# START OF DATA TO USE

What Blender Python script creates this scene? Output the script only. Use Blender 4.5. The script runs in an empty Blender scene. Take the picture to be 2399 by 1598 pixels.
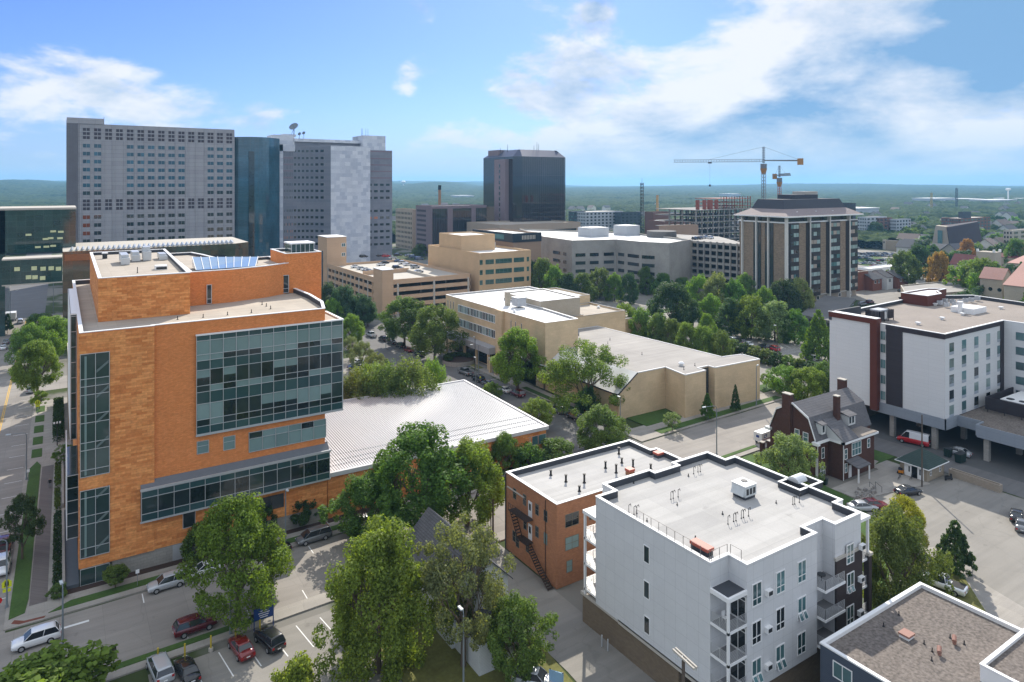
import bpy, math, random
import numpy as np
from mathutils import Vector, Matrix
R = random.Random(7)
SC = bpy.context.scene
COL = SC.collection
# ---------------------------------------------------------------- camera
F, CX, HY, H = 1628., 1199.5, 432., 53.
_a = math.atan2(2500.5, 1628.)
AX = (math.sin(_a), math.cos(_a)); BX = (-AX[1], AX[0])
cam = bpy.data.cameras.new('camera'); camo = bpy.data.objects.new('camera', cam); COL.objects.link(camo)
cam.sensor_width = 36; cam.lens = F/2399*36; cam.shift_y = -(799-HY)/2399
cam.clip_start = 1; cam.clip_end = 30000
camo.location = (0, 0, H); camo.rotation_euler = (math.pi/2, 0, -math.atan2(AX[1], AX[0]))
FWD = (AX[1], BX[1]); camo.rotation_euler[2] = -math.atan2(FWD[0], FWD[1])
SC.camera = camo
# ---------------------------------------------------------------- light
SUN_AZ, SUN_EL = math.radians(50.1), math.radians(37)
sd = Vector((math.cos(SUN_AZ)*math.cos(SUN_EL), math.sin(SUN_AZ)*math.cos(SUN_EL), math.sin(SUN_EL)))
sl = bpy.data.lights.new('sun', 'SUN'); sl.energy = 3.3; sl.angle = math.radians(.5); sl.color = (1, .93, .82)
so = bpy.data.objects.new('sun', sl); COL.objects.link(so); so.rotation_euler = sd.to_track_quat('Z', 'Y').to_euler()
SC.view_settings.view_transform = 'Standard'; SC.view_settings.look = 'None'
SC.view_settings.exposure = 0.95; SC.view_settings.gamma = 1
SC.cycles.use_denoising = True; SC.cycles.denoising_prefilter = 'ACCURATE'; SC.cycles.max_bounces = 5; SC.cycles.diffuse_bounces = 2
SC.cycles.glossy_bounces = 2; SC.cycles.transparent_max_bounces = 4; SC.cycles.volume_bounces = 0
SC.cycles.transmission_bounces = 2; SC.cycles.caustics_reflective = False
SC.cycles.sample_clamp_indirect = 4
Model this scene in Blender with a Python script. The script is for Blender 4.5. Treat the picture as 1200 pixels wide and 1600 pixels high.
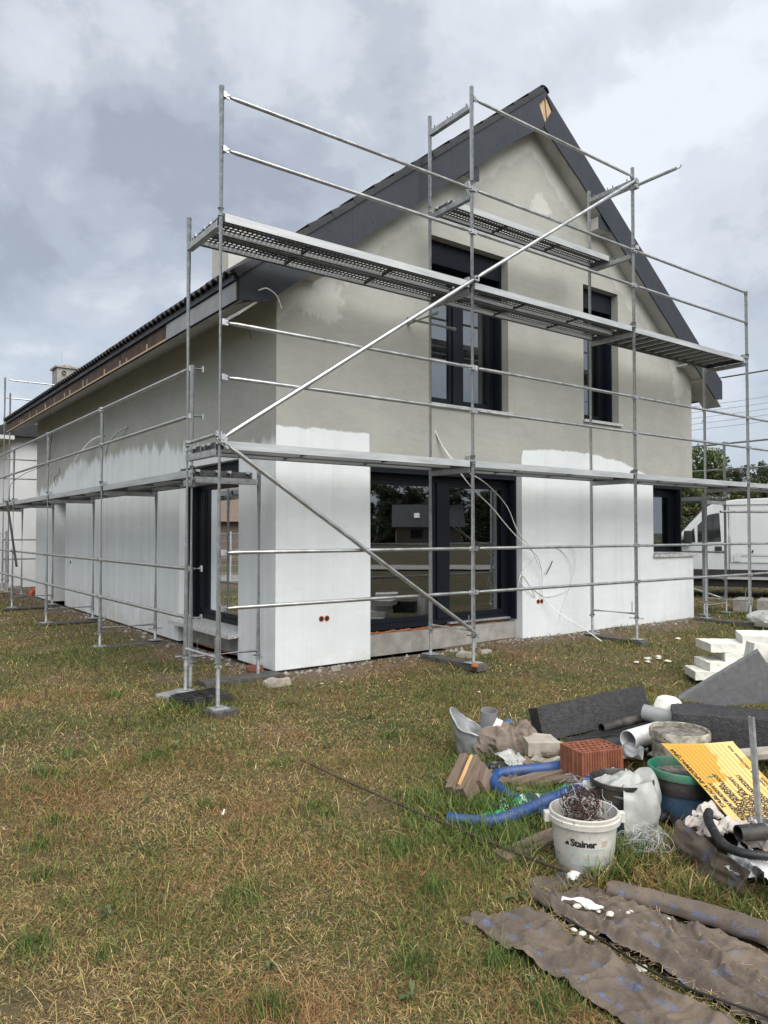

# END OF DATA TO USE

Using the entries above, return each line that includes the word "picture".

What Blender Python script creates this scene? Output the script only. Use Blender 4.5. The script runs in an empty Blender scene. Take the picture to be 2399 by 1598 pixels.
Model this scene in Blender with a Python script. The script is for Blender 4.5. Treat the picture as 1200 pixels wide and 1600 pixels high.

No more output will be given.